I made this chili: https://www.youtube.com/watch?v=eQ9eY0_DoEk
I ended up with a chili that, while robust, only gave a mild heat and a heavy tomato/meat flavor, even after excessive salting and peppering. This recipe has two whole jalapeños and half a habanero, so I am not positive this is intended.
There's a few things that could have gone wrong. First, I have never made chili from scratch, so I may have simply under-cooked it. Also, I accidentally added 2 tbsp cornmeal to the spice paste. But, I feel like these are unlikely.
The last difference is what I suspect to be my culprit - I had to blend the tomatoes and onions together in a food processor, due to somebody in the household being a picky eater who can't stand the texture of them. I added it in around the point the tomatoes are added in the recipe, opting to add only the peppers and garlic where the onions would have also been added.
Did this kill my chili's heat? And, if so, how do I avoid this from happening if I make it again? Or did something else do it? Am I missing something?
Best Answer
So, first, that chili recipe will always be heavily meat-flavored because it has 3lbs of beef in it; at a glance, that recipe is more than half beef by weight.
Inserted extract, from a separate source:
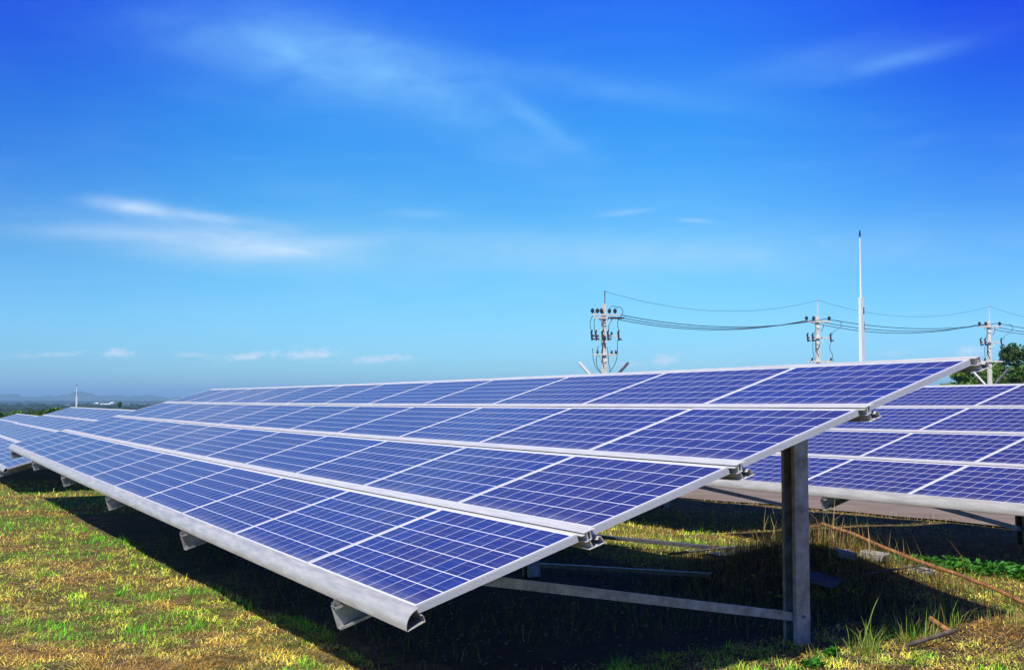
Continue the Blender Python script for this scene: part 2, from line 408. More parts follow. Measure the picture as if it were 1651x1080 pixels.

So if you want a recipe with a subtler meat flavor, that's probably not the right recipe for you.
There are several possible reasons for it being less spicy than you expected, among which are:
- the dried anchos and cascabel you used were old and had lost most of their flavor
- heat level in fresh peppers can vary a lot; maybe you got ones that were on the less-hot side for their variety
- many fresh peppers vaporize a lot of their capsaicin when fried. So it's possible that adding just the peppers and garlic to the pan could have burned a bunch off; I've had this happen particularly with habaneros
All of that aside, I wouldn't expect that recipe to be super-spicy, more medium-hot. So maybe you just have a high pepper tolerance.